◆ Task to complete: Retype all material exactly. Pictures stay out of the copy.

'''

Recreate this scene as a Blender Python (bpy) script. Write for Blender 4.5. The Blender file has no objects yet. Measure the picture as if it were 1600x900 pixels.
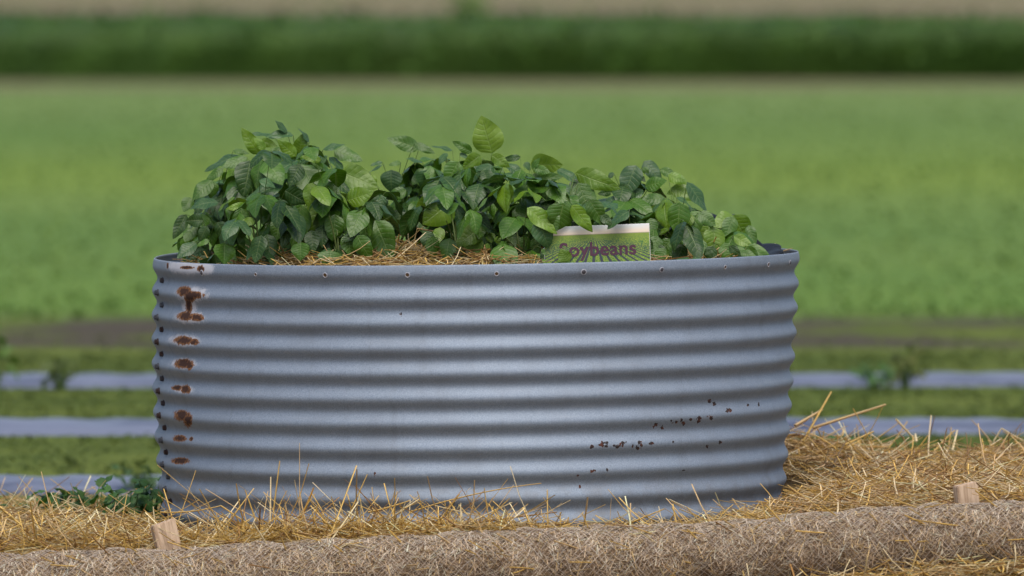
import bpy, math, random
import numpy as np
from mathutils import Vector, Matrix

random.seed(7)
RNG = np.random.default_rng(7)
R = math.radians
SC = bpy.context.scene
COL = SC.collection

# ------------------------------------------------------------------ camera
CAM_Y, CAM_Z, LENS = -30.0, 1.83, 338.0
FPX = LENS / 36.0 * 1600.0
PITCH = math.atan(570.0 / FPX)
cam = bpy.data.cameras.new("camera")
cam.lens = LENS
cam.sensor_width = 36.0
cam.clip_start = 0.5
cam.clip_end = 6000
cam.dof.use_dof = True
cam.dof.focus_distance = 29.4
cam.dof.aperture_fstop = 3.6
camo = bpy.data.objects.new("camera", cam)
COL.objects.link(camo)
camo.location = (0, CAM_Y, CAM_Z)
camo.rotation_euler = (math.pi / 2 - PITCH, 0, 0)
SC.camera = camo

# ------------------------------------------------------------------ sky and sun (bright overcast)
SUN_EL, SUN_AZ = 60.0, 8.0       # azimuth measured from the viewing direction's back, left negative
W = bpy.data.worlds.new("World")
SC.world = W
W.use_nodes = True
wn = W.node_tree
sky = wn.nodes.new("ShaderNodeTexSky")
sky.sky_type = 'NISHITA'
sky.sun_disc = False
sky.sun_elevation = R(SUN_EL)
sky.air_density = 1.0
sky.dust_density = 3.0
sky.ozone_density = 1.0
bg = wn.nodes["Background"]
bg.inputs[1].default_value = 0.085
wn.links.new(sky.outputs[0], bg.inputs[0])
sun = bpy.data.lights.new("sun", 'SUN')
sun.energy = 1.5
sun.angle = R(48)
sun.color = (1.0, 0.95, 0.86)
suno = bpy.data.objects.new("sun", sun)
COL.objects.link(suno)
_sd = Vector((math.sin(R(SUN_AZ)) * math.cos(R(SUN_EL)), -math.cos(R(SUN_AZ)) * math.cos(R(SUN_EL)), math.sin(R(SUN_EL))))
suno.rotation_euler = (-_sd).to_track_quat('-Z', 'Y').to_euler()
sky.sun_rotation = math.atan2(_sd.x, _sd.y)
SC.view_settings.view_transform = 'Standard'
SC.view_settings.look = 'None'
SC.view_settings.gamma = 1.0
SC.view_settings.exposure = 0.92
SC.cycles.use_denoising = True
SC.cycles.max_bounces = 6
SC.cycles.diffuse_bounces = 3
SC.cycles.transparent_max_bounces = 4

# ------------------------------------------------------------------ helpers
CP, SP_ = math.cos(PITCH), math.sin(PITCH)

def at(px, py, Y):
    """World point seen at photo pixel (px, py) at depth Y."""
    a, b = (px - 800.0) / FPX, -(py - 450.0) / FPX
    d = Vector((a, CP + b * SP_, -SP_ + b * CP))
    t = (Y - CAM_Y) / d.y
    return Vector((d.x * t, Y, CAM_Z + d.z * t))

def to_px(P):
    x, y, z = P[..., 0], P[..., 1] - CAM_Y, P[..., 2] - CAM_Z
    f = y * CP - z * SP_
    u = y * SP_ + z * CP
    return 800 + FPX * x / f, 450 - FPX * u / f

def tag(o, label=None, cat=None, group=None, kind=None):
    if label: o["label"] = label
    if cat: o["category"] = cat
    if group: o["group"] = group
    if kind: o["kind"] = kind
    return o

def empty(name, loc, rot=(0, 0, 0)):
    o = bpy.data.objects.new(name, None)
    COL.objects.link(o)
    o.empty_display_size = 0.05
    o.location = loc
    o.rotation_euler = rot
    return o

class MB:
    def __init__(s):
        s.v, s.q, s.t, s.c, s.uv, s.n = [], [], [], [], [], 0
    def add(s, V, quads=None, tris=None, tint=None, uv=None):
        V = np.asarray(V, float).reshape(-1, 3)
        k = len(V)
        s.v.append(V)
        if quads is not None and len(quads): s.q.append(np.asarray(quads, np.int64).reshape(-1, 4) + s.n)
        if tris is not None and len(tris): s.t.append(np.asarray(tris, np.int64).reshape(-1, 3) + s.n)
        c = np.ones((k, 4))
        if tint is not None: c[:, :3] = tint
        s.c.append(c)
        s.uv.append(np.zeros((k, 2)) if uv is None else np.asarray(uv, float).reshape(-1, 2))
        s.n += k
    def build(s, name, mat, parent=None, smooth=True, attrs=None):
        me = bpy.data.meshes.new(name)
        V = np.concatenate(s.v)
        q = np.concatenate(s.q) if s.q else np.zeros((0, 4), np.int64)
        t = np.concatenate(s.t) if s.t else np.zeros((0, 3), np.int64)
        me.vertices.add(len(V))
        me.vertices.foreach_set("co", V.astype(np.float32).ravel())
        loops = np.concatenate([q.ravel(), t.ravel()])
        me.loops.add(len(loops))
        me.loops.foreach_set("vertex_index", loops.astype(np.int32))
        me.polygons.add(len(q) + len(t))
        st = np.concatenate([np.arange(len(q)) * 4, len(q) * 4 + np.arange(len(t)) * 3])
        me.polygons.foreach_set("loop_start", st.astype(np.int32))
        me.polygons.foreach_set("use_smooth", np.full(len(q) + len(t), smooth))
        me.update(calc_edges=True)
        a = me.attributes.new("tint", 'FLOAT_COLOR', 'POINT')
        a.data.foreach_set("color", np.concatenate(s.c).astype(np.float32).ravel())
        a = me.attributes.new("luv", 'FLOAT2', 'POINT')
        a.data.foreach_set("vector", np.concatenate(s.uv).astype(np.float32).ravel())
        for k, arr in (attrs or {}).items():
            a = me.attributes.new(k, 'FLOAT', 'POINT')
            a.data.foreach_set("value", np.asarray(arr, np.float32))
        me.validate()
        me.materials.append(mat)
        o = bpy.data.objects.new(name, me)
        COL.objects.link(o)
        if parent: o.parent = parent
        return o

def unit(a):
    a = np.asarray(a, float)
    return a / np.maximum(np.linalg.norm(a, axis=-1, keepdims=True), 1e-9)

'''

◆ Result of the exercise:
Recreate this scene as a Blender Python (bpy) script. Write for Blender 4.5. The Blender file has no objects yet. Measure the picture as if it were 1600x900 pixels.
import bpy, math, random
import numpy as np
from mathutils import Vector, Matrix

random.seed(7)
RNG = np.random.default_rng(7)
R = math.radians
SC = bpy.context.scene
COL = SC.collection

# ------------------------------------------------------------------ camera
CAM_Y, CAM_Z, LENS = -30.0, 1.83, 338.0
FPX = LENS / 36.0 * 1600.0
PITCH = math.atan(570.0 / FPX)
cam = bpy.data.cameras.new("camera")
cam.lens = LENS
cam.sensor_width = 36.0
cam.clip_start = 0.5
cam.clip_end = 6000
cam.dof.use_dof = True
cam.dof.focus_distance = 29.4
cam.dof.aperture_fstop = 3.6
camo = bpy.data.objects.new("camera", cam)
COL.objects.link(camo)
camo.location = (0, CAM_Y, CAM_Z)
camo.rotation_euler = (math.pi / 2 - PITCH, 0, 0)
SC.camera = camo

# ------------------------------------------------------------------ sky and sun (bright overcast)
SUN_EL, SUN_AZ = 60.0, 8.0       # azimuth measured from the viewing direction's back, left negative
W = bpy.data.worlds.new("World")
SC.world = W
W.use_nodes = True
wn = W.node_tree
sky = wn.nodes.new("ShaderNodeTexSky")
sky.sky_type = 'NISHITA'
sky.sun_disc = False
sky.sun_elevation = R(SUN_EL)
sky.air_density = 1.0
sky.dust_density = 3.0
sky.ozone_density = 1.0
bg = wn.nodes["Background"]
bg.inputs[1].default_value = 0.085
wn.links.new(sky.outputs[0], bg.inputs[0])
sun = bpy.data.lights.new("sun", 'SUN')
sun.energy = 1.5
sun.angle = R(48)
sun.color = (1.0, 0.95, 0.86)
suno = bpy.data.objects.new("sun", sun)
COL.objects.link(suno)
_sd = Vector((math.sin(R(SUN_AZ)) * math.cos(R(SUN_EL)), -math.cos(R(SUN_AZ)) * math.cos(R(SUN_EL)), math.sin(R(SUN_EL))))
suno.rotation_euler = (-_sd).to_track_quat('-Z', 'Y').to_euler()
sky.sun_rotation = math.atan2(_sd.x, _sd.y)
SC.view_settings.view_transform = 'Standard'
SC.view_settings.look = 'None'
SC.view_settings.gamma = 1.0
SC.view_settings.exposure = 0.92
SC.cycles.use_denoising = True
SC.cycles.max_bounces = 6
SC.cycles.diffuse_bounces = 3
SC.cycles.transparent_max_bounces = 4

# ------------------------------------------------------------------ helpers
CP, SP_ = math.cos(PITCH), math.sin(PITCH)

def at(px, py, Y):
    """World point seen at photo pixel (px, py) at depth Y."""
    a, b = (px - 800.0) / FPX, -(py - 450.0) / FPX
    d = Vector((a, CP + b * SP_, -SP_ + b * CP))
    t = (Y - CAM_Y) / d.y
    return Vector((d.x * t, Y, CAM_Z + d.z * t))

def to_px(P):
    x, y, z = P[..., 0], P[..., 1] - CAM_Y, P[..., 2] - CAM_Z
    f = y * CP - z * SP_
    u = y * SP_ + z * CP
    return 800 + FPX * x / f, 450 - FPX * u / f

def tag(o, label=None, cat=None, group=None, kind=None):
    if label: o["label"] = label
    if cat: o["category"] = cat
    if group: o["group"] = group
    if kind: o["kind"] = kind
    return o

def empty(name, loc, rot=(0, 0, 0)):
    o = bpy.data.objects.new(name, None)
    COL.objects.link(o)
    o.empty_display_size = 0.05
    o.location = loc
    o.rotation_euler = rot
    return o

class MB:
    def __init__(s):
        s.v, s.q, s.t, s.c, s.uv, s.n = [], [], [], [], [], 0
    def add(s, V, quads=None, tris=None, tint=None, uv=None):
        V = np.asarray(V, float).reshape(-1, 3)
        k = len(V)
        s.v.append(V)
        if quads is not None and len(quads): s.q.append(np.asarray(quads, np.int64).reshape(-1, 4) + s.n)
        if tris is not None and len(tris): s.t.append(np.asarray(tris, np.int64).reshape(-1, 3) + s.n)
        c = np.ones((k, 4))
        if tint is not None: c[:, :3] = tint
        s.c.append(c)
        s.uv.append(np.zeros((k, 2)) if uv is None else np.asarray(uv, float).reshape(-1, 2))
        s.n += k
    def build(s, name, mat, parent=None, smooth=True, attrs=None):
        me = bpy.data.meshes.new(name)
        V = np.concatenate(s.v)
        q = np.concatenate(s.q) if s.q else np.zeros((0, 4), np.int64)
        t = np.concatenate(s.t) if s.t else np.zeros((0, 3), np.int64)
        me.vertices.add(len(V))
        me.vertices.foreach_set("co", V.astype(np.float32).ravel())
        loops = np.concatenate([q.ravel(), t.ravel()])
        me.loops.add(len(loops))
        me.loops.foreach_set("vertex_index", loops.astype(np.int32))
        me.polygons.add(len(q) + len(t))
        st = np.concatenate([np.arange(len(q)) * 4, len(q) * 4 + np.arange(len(t)) * 3])
        me.polygons.foreach_set("loop_start", st.astype(np.int32))
        me.polygons.foreach_set("use_smooth", np.full(len(q) + len(t), smooth))
        me.update(calc_edges=True)
        a = me.attributes.new("tint", 'FLOAT_COLOR', 'POINT')
        a.data.foreach_set("color", np.concatenate(s.c).astype(np.float32).ravel())
        a = me.attributes.new("luv", 'FLOAT2', 'POINT')
        a.data.foreach_set("vector", np.concatenate(s.uv).astype(np.float32).ravel())
        for k, arr in (attrs or {}).items():
            a = me.attributes.new(k, 'FLOAT', 'POINT')
            a.data.foreach_set("value", np.asarray(arr, np.float32))
        me.validate()
        me.materials.append(mat)
        o = bpy.data.objects.new(name, me)
        COL.objects.link(o)
        if parent: o.parent = parent
        return o

def unit(a):
    a = np.asarray(a, float)
    return a / np.maximum(np.linalg.norm(a, axis=-1, keepdims=True), 1e-9)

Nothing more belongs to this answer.